Topping all of that is the musical celebration of Warren Storm Schexnider that seeps through the entire joyful set. Now’s the time for music that lifts the spirits and here’s some that does just that! Mr. Schexnider is in fine voice here, soaring to hit all of the high notes and clearly enjoying the adulation coming from all of the participants. The energy kind of saps as side two rolls on, but on "Prisoner's Song" the singer adds surprising color to the sunset of this classic regional genre.

Same with the sound. Live to 2 track analog sound pleases the ears at low levels and no matter how loud you crank it. Go high, go low, have a party with this album of honest music making (If I could rate these records separately for sound this one would be up at least a notch to "noine" bordering on 10). Mastered from tape by Ryan K. Smith at Sterling Sound, pressed at QRP and packaged in Stoughton “Tip-on” gatefold jacket, this is no doubt the artist’s most deluxe outing. Better late than never, thanks to Executive Producer Chad Kassem, the audiophile community’s Alan Lomax. Perfectly pressed at QRP, Salina Kansas, USA.

COMMENTS
Steve Edwards's picture

that Polk Salad Annie is the only exposure many folks have had to Tony Joe White. While it is a classic tune, he has done so much more great work.
I completely concur with Michael's assessment of the Homemade Ice Cream AAA reissue by AP; it is analogue warmth at its finest.
I look forward to exploring both of these projects.

mraudioguru's picture

...released "Collected" by Tony Joe White. Limited, numbered on white vinyl. Although it is sold out, a black vinyl version is still available.
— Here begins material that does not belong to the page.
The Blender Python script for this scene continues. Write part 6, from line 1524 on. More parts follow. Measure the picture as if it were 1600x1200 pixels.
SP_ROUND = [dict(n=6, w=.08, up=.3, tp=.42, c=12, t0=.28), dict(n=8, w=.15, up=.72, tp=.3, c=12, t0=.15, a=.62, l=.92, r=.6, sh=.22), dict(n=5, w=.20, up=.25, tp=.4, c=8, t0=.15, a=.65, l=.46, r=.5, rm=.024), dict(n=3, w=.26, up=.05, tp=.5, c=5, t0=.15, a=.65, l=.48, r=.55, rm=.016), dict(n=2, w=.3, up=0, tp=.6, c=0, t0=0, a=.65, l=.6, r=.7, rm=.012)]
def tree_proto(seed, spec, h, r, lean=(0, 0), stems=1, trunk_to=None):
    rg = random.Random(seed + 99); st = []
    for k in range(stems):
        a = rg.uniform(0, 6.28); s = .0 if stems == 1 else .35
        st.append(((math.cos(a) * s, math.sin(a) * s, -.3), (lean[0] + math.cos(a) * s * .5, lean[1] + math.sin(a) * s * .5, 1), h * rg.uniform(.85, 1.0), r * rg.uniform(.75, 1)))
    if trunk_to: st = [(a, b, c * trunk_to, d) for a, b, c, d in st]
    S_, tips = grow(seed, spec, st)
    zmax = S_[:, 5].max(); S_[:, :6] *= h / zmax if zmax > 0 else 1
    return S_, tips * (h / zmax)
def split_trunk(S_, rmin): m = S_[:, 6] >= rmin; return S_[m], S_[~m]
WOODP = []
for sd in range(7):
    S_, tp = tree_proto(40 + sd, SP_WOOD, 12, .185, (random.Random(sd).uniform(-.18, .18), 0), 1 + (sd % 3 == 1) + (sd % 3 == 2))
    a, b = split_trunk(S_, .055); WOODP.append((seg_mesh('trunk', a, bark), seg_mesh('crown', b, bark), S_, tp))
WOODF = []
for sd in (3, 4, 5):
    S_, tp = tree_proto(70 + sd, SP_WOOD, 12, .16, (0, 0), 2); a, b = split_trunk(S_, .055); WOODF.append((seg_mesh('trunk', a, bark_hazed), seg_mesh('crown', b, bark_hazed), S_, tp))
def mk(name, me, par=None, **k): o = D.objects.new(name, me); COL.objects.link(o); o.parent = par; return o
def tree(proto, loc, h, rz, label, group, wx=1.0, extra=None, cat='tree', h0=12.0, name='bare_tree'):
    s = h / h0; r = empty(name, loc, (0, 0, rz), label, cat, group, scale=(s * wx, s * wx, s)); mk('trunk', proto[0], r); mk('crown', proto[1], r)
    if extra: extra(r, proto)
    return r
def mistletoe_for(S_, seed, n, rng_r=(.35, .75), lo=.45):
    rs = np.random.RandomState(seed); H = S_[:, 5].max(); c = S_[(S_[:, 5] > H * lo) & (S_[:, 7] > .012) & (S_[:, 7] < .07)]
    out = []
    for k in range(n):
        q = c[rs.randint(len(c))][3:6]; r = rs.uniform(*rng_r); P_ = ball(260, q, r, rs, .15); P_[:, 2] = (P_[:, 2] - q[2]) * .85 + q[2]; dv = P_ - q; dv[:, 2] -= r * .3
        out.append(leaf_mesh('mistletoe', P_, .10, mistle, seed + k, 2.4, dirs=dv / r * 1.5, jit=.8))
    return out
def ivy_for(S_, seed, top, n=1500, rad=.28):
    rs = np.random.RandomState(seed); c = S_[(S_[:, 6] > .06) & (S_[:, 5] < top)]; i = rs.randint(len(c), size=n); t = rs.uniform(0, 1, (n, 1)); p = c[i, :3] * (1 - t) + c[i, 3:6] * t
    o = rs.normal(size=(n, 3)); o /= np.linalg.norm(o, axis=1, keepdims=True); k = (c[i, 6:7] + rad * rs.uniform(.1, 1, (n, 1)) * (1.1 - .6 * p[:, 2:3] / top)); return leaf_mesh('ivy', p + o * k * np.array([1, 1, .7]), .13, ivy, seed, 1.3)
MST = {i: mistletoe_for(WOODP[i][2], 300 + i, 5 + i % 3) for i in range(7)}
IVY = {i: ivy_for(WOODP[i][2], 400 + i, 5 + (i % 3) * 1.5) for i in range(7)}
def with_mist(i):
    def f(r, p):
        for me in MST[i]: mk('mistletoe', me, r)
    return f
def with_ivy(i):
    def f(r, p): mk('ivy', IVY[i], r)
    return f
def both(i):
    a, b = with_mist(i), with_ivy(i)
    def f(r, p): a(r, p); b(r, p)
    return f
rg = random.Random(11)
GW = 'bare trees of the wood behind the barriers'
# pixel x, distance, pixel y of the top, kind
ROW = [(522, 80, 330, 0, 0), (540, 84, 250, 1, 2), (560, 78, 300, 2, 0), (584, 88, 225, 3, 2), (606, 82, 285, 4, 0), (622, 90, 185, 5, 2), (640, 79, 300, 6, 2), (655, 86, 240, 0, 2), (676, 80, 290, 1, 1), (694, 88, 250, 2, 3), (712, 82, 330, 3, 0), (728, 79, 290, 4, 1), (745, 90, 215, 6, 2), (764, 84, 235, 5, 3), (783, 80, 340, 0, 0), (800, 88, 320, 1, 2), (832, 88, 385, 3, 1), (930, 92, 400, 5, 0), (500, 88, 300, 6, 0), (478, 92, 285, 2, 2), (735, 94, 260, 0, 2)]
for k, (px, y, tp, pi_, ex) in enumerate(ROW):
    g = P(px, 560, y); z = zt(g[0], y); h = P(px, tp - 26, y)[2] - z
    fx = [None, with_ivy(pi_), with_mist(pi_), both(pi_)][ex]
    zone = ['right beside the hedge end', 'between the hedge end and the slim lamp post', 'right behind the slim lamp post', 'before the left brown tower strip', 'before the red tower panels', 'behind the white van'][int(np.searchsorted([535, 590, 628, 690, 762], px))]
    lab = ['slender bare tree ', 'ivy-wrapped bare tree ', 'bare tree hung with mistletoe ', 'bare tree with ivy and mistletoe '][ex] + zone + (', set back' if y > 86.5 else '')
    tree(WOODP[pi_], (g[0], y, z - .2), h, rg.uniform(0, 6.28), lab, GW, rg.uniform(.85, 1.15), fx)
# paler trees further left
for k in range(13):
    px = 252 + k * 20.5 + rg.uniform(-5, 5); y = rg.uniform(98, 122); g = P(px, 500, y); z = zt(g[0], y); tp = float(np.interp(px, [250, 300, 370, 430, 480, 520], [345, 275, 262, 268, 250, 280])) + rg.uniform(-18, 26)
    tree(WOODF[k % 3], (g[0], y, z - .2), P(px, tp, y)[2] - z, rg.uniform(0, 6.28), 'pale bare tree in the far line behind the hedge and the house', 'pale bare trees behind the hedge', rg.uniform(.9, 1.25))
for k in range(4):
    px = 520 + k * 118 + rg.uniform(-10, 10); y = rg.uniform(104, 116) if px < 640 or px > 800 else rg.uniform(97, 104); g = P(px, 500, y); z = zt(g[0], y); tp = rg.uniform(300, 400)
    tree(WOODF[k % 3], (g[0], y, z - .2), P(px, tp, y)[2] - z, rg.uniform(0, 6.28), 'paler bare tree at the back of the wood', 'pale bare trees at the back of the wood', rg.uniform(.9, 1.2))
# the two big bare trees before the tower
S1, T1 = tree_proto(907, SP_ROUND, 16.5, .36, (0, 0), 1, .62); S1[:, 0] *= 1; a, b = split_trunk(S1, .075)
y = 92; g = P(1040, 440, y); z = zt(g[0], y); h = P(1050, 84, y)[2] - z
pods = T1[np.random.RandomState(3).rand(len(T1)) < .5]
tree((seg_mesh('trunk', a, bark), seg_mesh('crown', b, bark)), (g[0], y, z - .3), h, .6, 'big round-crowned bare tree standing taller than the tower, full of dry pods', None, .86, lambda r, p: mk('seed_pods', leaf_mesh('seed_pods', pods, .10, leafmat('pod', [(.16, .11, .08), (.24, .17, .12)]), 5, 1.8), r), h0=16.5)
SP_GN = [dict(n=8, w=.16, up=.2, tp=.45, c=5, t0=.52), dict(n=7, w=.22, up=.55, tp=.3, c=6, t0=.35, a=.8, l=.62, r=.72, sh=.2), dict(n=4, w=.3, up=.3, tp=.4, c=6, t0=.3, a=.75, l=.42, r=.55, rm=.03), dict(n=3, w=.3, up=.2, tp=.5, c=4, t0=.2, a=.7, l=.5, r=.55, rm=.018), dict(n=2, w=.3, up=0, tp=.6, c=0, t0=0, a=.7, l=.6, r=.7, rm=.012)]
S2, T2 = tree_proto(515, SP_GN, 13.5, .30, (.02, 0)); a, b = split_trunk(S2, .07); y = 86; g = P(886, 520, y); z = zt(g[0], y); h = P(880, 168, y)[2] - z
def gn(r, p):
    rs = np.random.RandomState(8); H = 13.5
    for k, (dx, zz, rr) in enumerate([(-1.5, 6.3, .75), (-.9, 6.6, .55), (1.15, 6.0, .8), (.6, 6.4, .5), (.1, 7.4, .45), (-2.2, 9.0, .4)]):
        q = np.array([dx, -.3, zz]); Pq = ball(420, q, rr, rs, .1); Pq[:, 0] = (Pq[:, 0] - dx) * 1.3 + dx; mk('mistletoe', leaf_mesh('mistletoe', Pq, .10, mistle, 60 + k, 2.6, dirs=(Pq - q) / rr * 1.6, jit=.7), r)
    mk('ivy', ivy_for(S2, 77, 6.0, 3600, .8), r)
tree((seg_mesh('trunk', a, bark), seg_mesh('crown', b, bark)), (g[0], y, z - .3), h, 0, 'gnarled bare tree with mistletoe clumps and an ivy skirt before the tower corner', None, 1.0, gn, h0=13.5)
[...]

https://www.musiconvinyl.com/catalog/tony-joe-white/collected#.XnuGyYhKiM8

Hackmartian's picture

If you haven't heard it yet, the live album That On The Road Look is possibly the best thing Tony Joe ever cut. It was recorded to multitrack while he was on tour supporting CCR and was supposed to be released on Warner Brothers in the early 70s, but was shelved at the time. Rhino/Handmade finally released it on CD and Real Gone Music released it on vinyl earlier this year. To me, it's TJW at his purest. Having Duck Dunn on bass doesn't hurt, either.

davip's picture

I've been waiting 6 months now for the hopeless folks at Run-Out Groove to answer my query about the analogue/digital provenance of their 'Until The End Of The World' LP release, and all I get is excuses about the reply coming 'any day now'. Frankly, with this sort of joke approach to customers they can swivel for my £...

Michael Fremer's picture
I have that here and I have the original German single LP with fewer tracks. In the press kit from Warner Brothers that came with the CD release it talks about getting "the tape" from Lou Reed, but assembling a master from all of the various sources makes it pretty certain that the double LP was cut from a digital assembly. Anything else would be crazy-costly. The best part though is that most if not all of the tracks were produced for and are available only on in this package...
jmcox00's picture

I purchased "taking the world by storm" a few weeks ago from AP and thoroughly enjoyed it. I have to admit that I was unfamiliar with his music before - now I love him. His version of "Last Man Standing" (not on this album) is incredibly moving. In my case I thank Chad for the introduction (and for so many great pressings these days). And thanks as always for the review Michael.